Owner Benno Herwitz closed Fox Chevrolet after the shooting and refused to speak to reporters. At one point he began shoving a television cameraman off the property.

Current and former employees said there had been considerable turnover at Fox in the last six months.

At least 10 workers had been fired or had quit since late winter, said one former maintenance employee who would not give his name.

One employee said that Daughton, the mechanic who was killed, had told the service manager that Reed had refused to redo some faulty repairs. Daughton had trained Reed, who was hired as an apprentice, to be an on-line mechanic, employees said.

Washington said Reed had gone job hunting at auto service stores Thursday but couldn't find anything that paid more than $7.50 an hour.

"He had been making $10.50, so that bothered him," Washington said.

"I told him, 'If you have to, go find two jobs and let her {Reed's girlfriend} know that it will be all right, even if it wasn't mechanics jobs.' "

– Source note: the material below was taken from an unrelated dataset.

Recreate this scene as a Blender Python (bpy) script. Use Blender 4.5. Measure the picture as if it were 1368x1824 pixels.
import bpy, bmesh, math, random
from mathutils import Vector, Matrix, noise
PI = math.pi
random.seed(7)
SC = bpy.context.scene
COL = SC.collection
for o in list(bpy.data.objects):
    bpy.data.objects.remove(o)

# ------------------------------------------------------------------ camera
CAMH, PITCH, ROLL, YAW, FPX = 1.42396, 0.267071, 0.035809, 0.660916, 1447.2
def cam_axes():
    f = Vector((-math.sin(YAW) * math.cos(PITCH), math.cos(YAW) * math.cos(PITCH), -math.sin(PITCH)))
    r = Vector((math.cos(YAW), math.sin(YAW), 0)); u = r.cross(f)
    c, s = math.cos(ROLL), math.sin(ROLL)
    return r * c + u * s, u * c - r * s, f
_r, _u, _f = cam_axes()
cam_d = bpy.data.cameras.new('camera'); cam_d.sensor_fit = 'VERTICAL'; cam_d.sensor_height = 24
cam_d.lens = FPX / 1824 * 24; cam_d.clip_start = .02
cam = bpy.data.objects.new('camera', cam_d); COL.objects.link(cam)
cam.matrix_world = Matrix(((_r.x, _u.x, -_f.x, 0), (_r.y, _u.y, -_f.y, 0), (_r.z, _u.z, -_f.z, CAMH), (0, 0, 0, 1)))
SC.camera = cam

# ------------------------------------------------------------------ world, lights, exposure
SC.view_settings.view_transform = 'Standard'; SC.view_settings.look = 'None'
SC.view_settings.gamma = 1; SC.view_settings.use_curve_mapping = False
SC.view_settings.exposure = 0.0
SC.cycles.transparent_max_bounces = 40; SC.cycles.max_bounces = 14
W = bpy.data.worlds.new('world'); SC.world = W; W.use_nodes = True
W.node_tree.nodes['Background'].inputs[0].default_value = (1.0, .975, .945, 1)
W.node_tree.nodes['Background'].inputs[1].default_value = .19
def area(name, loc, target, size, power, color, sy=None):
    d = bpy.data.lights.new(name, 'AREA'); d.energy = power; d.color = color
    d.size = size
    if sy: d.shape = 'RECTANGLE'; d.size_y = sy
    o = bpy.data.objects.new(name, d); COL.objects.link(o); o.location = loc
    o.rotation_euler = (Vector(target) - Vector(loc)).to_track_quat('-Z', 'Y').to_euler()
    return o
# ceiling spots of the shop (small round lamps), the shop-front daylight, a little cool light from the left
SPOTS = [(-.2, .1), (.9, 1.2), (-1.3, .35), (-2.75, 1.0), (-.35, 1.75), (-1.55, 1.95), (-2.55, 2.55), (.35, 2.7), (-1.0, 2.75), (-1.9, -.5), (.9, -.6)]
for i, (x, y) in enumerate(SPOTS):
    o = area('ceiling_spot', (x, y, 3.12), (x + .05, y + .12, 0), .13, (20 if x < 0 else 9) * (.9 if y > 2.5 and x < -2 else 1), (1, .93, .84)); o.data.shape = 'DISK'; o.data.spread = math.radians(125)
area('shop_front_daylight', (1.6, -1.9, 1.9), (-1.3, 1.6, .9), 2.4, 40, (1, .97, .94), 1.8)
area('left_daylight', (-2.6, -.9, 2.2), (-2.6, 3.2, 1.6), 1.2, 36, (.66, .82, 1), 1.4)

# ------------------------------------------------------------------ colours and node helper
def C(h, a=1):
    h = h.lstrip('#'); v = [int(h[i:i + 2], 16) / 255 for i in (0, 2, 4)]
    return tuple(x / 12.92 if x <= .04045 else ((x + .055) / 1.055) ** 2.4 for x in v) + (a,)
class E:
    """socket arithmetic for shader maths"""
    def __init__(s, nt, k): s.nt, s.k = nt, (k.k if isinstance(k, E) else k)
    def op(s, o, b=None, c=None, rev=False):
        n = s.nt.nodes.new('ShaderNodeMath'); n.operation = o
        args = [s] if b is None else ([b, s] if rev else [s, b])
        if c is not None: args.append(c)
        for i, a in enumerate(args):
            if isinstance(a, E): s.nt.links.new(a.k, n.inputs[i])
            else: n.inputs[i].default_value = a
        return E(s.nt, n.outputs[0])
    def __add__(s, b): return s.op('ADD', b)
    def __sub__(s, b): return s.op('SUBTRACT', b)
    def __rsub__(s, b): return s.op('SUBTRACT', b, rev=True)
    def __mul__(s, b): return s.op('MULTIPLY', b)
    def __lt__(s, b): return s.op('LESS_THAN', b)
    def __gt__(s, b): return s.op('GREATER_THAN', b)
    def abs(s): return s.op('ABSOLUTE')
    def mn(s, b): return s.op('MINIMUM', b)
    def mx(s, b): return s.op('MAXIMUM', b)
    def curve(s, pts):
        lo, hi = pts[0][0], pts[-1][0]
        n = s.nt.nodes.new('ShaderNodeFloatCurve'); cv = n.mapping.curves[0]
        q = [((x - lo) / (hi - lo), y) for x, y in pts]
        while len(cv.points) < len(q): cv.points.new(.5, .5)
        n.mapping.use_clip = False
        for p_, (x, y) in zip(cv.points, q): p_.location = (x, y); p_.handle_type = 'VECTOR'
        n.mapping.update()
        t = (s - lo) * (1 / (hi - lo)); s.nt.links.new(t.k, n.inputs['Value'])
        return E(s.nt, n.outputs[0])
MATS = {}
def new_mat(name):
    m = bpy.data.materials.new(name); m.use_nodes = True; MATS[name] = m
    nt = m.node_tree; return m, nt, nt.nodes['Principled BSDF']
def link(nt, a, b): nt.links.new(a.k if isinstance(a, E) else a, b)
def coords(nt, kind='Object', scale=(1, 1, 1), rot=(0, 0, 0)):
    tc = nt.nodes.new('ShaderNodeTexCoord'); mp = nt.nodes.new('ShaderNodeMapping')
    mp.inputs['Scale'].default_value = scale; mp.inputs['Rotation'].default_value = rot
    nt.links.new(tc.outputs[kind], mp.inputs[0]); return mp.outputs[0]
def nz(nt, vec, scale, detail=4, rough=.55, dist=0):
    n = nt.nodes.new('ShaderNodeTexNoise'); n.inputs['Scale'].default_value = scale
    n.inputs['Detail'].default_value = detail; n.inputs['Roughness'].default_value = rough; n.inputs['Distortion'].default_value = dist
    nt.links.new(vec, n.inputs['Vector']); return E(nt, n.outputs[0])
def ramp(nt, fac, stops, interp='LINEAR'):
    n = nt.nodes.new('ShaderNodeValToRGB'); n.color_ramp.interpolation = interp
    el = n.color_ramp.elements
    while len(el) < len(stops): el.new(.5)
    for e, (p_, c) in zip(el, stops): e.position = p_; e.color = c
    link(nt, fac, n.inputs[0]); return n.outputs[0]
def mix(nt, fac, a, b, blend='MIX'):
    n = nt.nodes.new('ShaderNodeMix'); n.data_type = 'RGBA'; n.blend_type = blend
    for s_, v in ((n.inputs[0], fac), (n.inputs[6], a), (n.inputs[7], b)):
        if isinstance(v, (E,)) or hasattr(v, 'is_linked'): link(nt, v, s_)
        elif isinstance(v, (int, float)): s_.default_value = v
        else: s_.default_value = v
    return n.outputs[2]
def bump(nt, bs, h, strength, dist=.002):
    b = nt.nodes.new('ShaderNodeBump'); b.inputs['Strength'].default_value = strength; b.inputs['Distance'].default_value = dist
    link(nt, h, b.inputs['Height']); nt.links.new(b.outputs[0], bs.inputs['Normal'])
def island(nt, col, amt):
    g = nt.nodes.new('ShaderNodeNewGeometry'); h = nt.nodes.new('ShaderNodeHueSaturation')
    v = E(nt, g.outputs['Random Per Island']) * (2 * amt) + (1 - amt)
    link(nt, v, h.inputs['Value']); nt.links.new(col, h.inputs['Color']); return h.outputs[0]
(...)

Reed and his girlfriend, a Social Security Administration clerical worker whose name was not available, lived with their 4-year-old son in the Chadwick Manor town house development in Woodlawn, Washington said. Police said company records indicated that Reed lived in south Baltimore.

Washington said Reed had bought his gun "because I had one." Washington said that he had bought a handgun to protect his family and for target practice, and that Reed followed suit.

"We used to go to the gun range at Aberdeen to practice," Washington said.